That article makes SSDs sound like junk!.
With really old ssd drives no one installs any more. They are thrashing them to death no wonder.
I still use spinning disks - for storage and still will. Booting off one - history.
That article makes SSDs sound like junk!.
SSD's are STILL the wild, wild west as far as I'm concerned. Feel free to use them, and DO use them, just keep a backup on a standard HD. Standard HD's are proven reliable. If they weren't nobody would have used them for the last 3 decades. Period.
They're not perfect, but what is? Who ever heard of a car running 30 years without the need of some type of repair. You're safe with an HD, but an SSD is still a crapshoot. My opinions, of course.
With really old ssd drives no one installs any more.
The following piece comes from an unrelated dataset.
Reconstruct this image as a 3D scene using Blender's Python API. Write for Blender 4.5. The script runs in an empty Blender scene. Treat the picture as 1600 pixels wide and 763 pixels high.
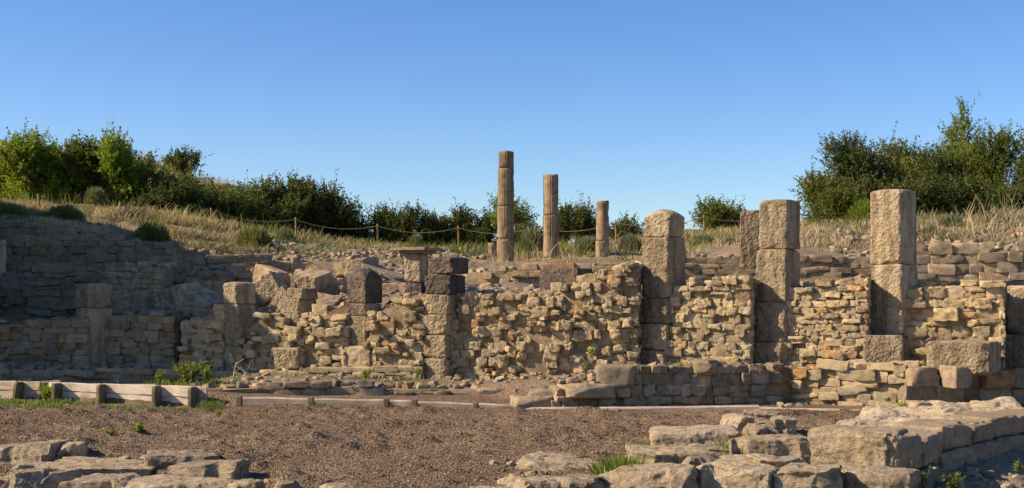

They are thrashing them to death no wonder.
I still use spinning disks - for storage and still will. Booting off one - history.
"Thrashing them to death" is what's to be expected. The sudden data loss after power outages or shutdown is to be expected. With a hard drive, the worst that seems to happen is that the index files need repair, but total data loss?
We need more investigations into these types of problems to see if the manufacturers are really making these things real world reliable.
Speed has it's merits, but not if all the data on a drive gets lost at a given instance.
With a hard drive, the worst that seems to happen is that the index files need repair, but total data loss?
No, I'm talking about the reported instances where someone turns on their system and the SSD is totally wiped of data. I've never seen this on a hard drive, unless it's actually completely failed.
I'm not trying to say HDs are perfect. What I'm saying is that when an SSD goes it tends almost to be binary, like an on/off switch.
Most HD failures have had tell-tale signs and you can pick them up testing periodically with something like Scannerz before it's too late. With an SSD it seems to be either something that just fails completely, or in the case of that one strange block going bad, it just goes bad all on it's own. With an HD most bad blocks (at least I think this is true) are from head crashes.
SSDs seem to suffer sudden, silent deaths. HDs, IMHO, tend in most cases to "cry out" if you will, in one way or another, letting the user know there's something wrong.
...but they aren't perfect though. What is?
With an HD most bad blocks (at least I think this is true) are from head crashes.
how to check ssd for bad blocks? are there other ways except scannerz? I get random lockups for 3-4 seconds on my macbook pro retina 13" with yosemite. After rebooting my system it gets solved. Could it be the ssd?
We don't really know if it isn't a hardware issue. However, any time a new OS is installed and the system suddenly develops some types of problems, the first thing to blame is the OS not the hardware.
I always clone a new OS onto a spare volume to test it out before installing it. The first release of Mountain Lion was a bug filled nightmare and Yosemite looks like it's as bad or worse.
We don't really know if it isn't a hardware issue. However, any time a new OS is installed and the system suddenly develops some types of problems, the first thing to blame is the OS not the hardware.
True in your own system but when some several million users upgrade then some of them will suffer coincidental hardware issues, some will have had latent issues they may not have been aware of etc etc...
That's true, but the probability of someone installing a new OS and the hardware going bad at the exact same time isn't high. That doesn't mean it can't happen, it's just not likely.